The Wizard of Oz musical that opened in the West End on Tuesday has a few new songs written by Andrew Lloyd Webber and Tim Rice to bolster the original score. Lord Lloyd-Webber is the producer of the musical, and it is the first time in years that he and Sir Tim have collaborated. It's good to see them back together, but adding your own songs to a much-loved classic is an odd thing to do, when you think about it. It takes, shall we say, a high degree of self-confidence. Why don't Messrs Lloyd Webber and Rice pen a few more songs and then they'll have their own original musical?

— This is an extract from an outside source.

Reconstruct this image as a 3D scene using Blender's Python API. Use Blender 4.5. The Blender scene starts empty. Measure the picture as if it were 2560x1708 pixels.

I'm sure their numbers in The Wizard of Oz are excellent, though I rather hope the habit of bolstering originals doesn't catch on. Macbeth is quite a short play, but I wouldn't want to see the producer of the next version add a scene or two of his or her own.

Authenticity goes up in smoke

Anachronism-spotting is a diverting pastime, with the BBC dramatisation of South Riding proving particularly fruitful. The first episode of the series set in the 1930s has a Yorkshire councillor promising "transparency" – that far too modern political pledge. And, in the most recent episode, a shopkeeper asked a customer: "Would you like it gift-wrapped?" I'm none too sure that phrase was common parlance in the 1930s.

I'm also doubtful about a scene in Million Dollar Quartet, the new West End musical about the jam session between Elvis Presley, Carl Perkins, Jerry Lee Lewis and Johnny Cash in 1956. At one point two of the singers go outside to chat over a cigarette. Going outside for a smoke is a relatively recent habit. I don't for a minute believe that in 1956 the idea would have occurred to anyone.

"Elvis has left the building" goes the famous phrase. But it was never for a cigarette.